Colombia's top criminal gangs, who are linked to producing and trafficking cocaine, on Thursday proposed a ceasefire to the incoming government of leftist Gustavo Petro as a starting point to peace talks, six groups said in a statement.

The groups, which are spread throughout Colombia, are accused by the current government of killing social leaders and attacking the Andean country's military as part of a strategy to control coca crops - the chief ingredient in cocaine - as well as labs for producing the drug and trafficking routes.

"We cannot be indifferent to the clamor of Colombian society and the thinking of its democratically elected president, in order to achieve the desired peace with social justice, among other things," six illegal armed groups, including the Clan del Golfo, the Caparros, and the Rastrojos, said in the statement.

Petro, a 62-year old economist who will become Colombia's first leftist president on Aug. 7, proposed talks with criminal groups linked to drug-trafficking during his campaign.

Alvaro Leyva, who Petro picked to be his foreign minister, told journalists that peace with all illegal armed groups is one of the president-elect's proposals to achieve "total peace."

The armed groups, which security sources say boast some 2,000 armed combatants, are willing to coordinate a ceasefire as of Petro's inauguration, the statement added.
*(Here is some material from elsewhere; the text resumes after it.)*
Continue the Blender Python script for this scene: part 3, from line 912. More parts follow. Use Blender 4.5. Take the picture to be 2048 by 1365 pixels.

Petro, who will seek approval in Colombia's Congress for ambitious economic and social projects to combat poverty and inequality, hopes to consolidate peace in the country, which has been afflicted by almost six decades of an internal armed conflict.

The conflict left around 450,000 dead between 1985 and 2018, as well as millions of people displaced, according to a report from the country's truth commission.

The illegal armed groups sought guarantees equal to those obtained by others that previously disarmed through peace agreements, in addition to suspending extradition of people committed to any potential peace process.